» **GOAL**
Write the material out again exactly as it stands.

» **DATA BLOCK**
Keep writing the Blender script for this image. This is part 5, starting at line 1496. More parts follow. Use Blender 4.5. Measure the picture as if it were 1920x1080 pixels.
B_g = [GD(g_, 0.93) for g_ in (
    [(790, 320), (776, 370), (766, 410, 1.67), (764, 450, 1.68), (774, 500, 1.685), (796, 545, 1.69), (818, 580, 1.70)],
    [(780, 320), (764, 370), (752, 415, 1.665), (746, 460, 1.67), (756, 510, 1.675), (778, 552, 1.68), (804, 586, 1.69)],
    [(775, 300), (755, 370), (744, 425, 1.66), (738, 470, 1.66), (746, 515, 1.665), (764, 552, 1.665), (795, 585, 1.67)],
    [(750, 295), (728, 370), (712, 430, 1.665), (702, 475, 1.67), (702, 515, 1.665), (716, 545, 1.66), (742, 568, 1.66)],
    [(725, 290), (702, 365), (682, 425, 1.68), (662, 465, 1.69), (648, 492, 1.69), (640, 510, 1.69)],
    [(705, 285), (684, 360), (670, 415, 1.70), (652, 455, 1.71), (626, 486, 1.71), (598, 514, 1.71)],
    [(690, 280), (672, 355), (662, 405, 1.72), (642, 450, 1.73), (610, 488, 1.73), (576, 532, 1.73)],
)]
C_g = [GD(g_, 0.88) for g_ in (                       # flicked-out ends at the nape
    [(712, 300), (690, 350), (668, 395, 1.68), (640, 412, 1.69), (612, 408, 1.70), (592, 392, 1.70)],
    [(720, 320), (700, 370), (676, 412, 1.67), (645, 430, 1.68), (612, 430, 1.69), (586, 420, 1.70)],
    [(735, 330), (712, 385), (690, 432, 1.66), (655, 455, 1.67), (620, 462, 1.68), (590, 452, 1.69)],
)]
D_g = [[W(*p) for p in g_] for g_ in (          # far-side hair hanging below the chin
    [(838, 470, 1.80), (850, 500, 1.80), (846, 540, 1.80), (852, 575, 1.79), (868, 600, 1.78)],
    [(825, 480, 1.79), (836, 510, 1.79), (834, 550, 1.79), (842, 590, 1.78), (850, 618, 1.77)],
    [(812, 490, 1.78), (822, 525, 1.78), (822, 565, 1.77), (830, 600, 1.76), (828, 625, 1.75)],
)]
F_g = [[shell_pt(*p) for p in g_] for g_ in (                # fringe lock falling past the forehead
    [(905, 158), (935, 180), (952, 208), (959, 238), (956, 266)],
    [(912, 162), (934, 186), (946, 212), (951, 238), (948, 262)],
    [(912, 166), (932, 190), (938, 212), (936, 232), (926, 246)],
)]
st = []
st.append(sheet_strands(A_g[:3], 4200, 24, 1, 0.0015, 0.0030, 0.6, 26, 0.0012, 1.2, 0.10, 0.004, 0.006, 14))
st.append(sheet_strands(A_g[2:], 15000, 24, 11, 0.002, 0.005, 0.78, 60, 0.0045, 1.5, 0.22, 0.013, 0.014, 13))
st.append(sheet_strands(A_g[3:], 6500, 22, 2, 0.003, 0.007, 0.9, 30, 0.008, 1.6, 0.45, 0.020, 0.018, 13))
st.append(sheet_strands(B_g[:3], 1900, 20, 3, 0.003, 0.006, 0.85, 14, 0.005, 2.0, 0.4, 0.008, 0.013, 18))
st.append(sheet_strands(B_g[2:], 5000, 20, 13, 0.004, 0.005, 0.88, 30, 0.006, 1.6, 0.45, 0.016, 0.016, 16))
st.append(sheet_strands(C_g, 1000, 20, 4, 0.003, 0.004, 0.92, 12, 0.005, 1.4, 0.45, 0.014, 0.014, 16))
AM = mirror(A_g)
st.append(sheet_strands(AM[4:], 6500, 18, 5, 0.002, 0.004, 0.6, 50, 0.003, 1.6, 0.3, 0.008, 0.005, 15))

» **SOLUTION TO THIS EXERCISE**
Keep writing the Blender script for this image. This is part 5, starting at line 1496. More parts follow. Use Blender 4.5. Measure the picture as if it were 1920x1080 pixels.
B_g = [GD(g_, 0.93) for g_ in (
    [(790, 320), (776, 370), (766, 410, 1.67), (764, 450, 1.68), (774, 500, 1.685), (796, 545, 1.69), (818, 580, 1.70)],
    [(780, 320), (764, 370), (752, 415, 1.665), (746, 460, 1.67), (756, 510, 1.675), (778, 552, 1.68), (804, 586, 1.69)],
    [(775, 300), (755, 370), (744, 425, 1.66), (738, 470, 1.66), (746, 515, 1.665), (764, 552, 1.665), (795, 585, 1.67)],
    [(750, 295), (728, 370), (712, 430, 1.665), (702, 475, 1.67), (702, 515, 1.665), (716, 545, 1.66), (742, 568, 1.66)],
    [(725, 290), (702, 365), (682, 425, 1.68), (662, 465, 1.69), (648, 492, 1.69), (640, 510, 1.69)],
    [(705, 285), (684, 360), (670, 415, 1.70), (652, 455, 1.71), (626, 486, 1.71), (598, 514, 1.71)],
    [(690, 280), (672, 355), (662, 405, 1.72), (642, 450, 1.73), (610, 488, 1.73), (576, 532, 1.73)],
)]
C_g = [GD(g_, 0.88) for g_ in (                       # flicked-out ends at the nape
    [(712, 300), (690, 350), (668, 395, 1.68), (640, 412, 1.69), (612, 408, 1.70), (592, 392, 1.70)],
    [(720, 320), (700, 370), (676, 412, 1.67), (645, 430, 1.68), (612, 430, 1.69), (586, 420, 1.70)],
    [(735, 330), (712, 385), (690, 432, 1.66), (655, 455, 1.67), (620, 462, 1.68), (590, 452, 1.69)],
)]
D_g = [[W(*p) for p in g_] for g_ in (          # far-side hair hanging below the chin
    [(838, 470, 1.80), (850, 500, 1.80), (846, 540, 1.80), (852, 575, 1.79), (868, 600, 1.78)],
    [(825, 480, 1.79), (836, 510, 1.79), (834, 550, 1.79), (842, 590, 1.78), (850, 618, 1.77)],
    [(812, 490, 1.78), (822, 525, 1.78), (822, 565, 1.77), (830, 600, 1.76), (828, 625, 1.75)],
)]
F_g = [[shell_pt(*p) for p in g_] for g_ in (                # fringe lock falling past the forehead
    [(905, 158), (935, 180), (952, 208), (959, 238), (956, 266)],
    [(912, 162), (934, 186), (946, 212), (951, 238), (948, 262)],
    [(912, 166), (932, 190), (938, 212), (936, 232), (926, 246)],
)]
st = []
st.append(sheet_strands(A_g[:3], 4200, 24, 1, 0.0015, 0.0030, 0.6, 26, 0.0012, 1.2, 0.10, 0.004, 0.006, 14))
st.append(sheet_strands(A_g[2:], 15000, 24, 11, 0.002, 0.005, 0.78, 60, 0.0045, 1.5, 0.22, 0.013, 0.014, 13))
st.append(sheet_strands(A_g[3:], 6500, 22, 2, 0.003, 0.007, 0.9, 30, 0.008, 1.6, 0.45, 0.020, 0.018, 13))
st.append(sheet_strands(B_g[:3], 1900, 20, 3, 0.003, 0.006, 0.85, 14, 0.005, 2.0, 0.4, 0.008, 0.013, 18))
st.append(sheet_strands(B_g[2:], 5000, 20, 13, 0.004, 0.005, 0.88, 30, 0.006, 1.6, 0.45, 0.016, 0.016, 16))
st.append(sheet_strands(C_g, 1000, 20, 4, 0.003, 0.004, 0.92, 12, 0.005, 1.4, 0.45, 0.014, 0.014, 16))
AM = mirror(A_g)
st.append(sheet_strands(AM[4:], 6500, 18, 5, 0.002, 0.004, 0.6, 50, 0.003, 1.6, 0.3, 0.008, 0.005, 15))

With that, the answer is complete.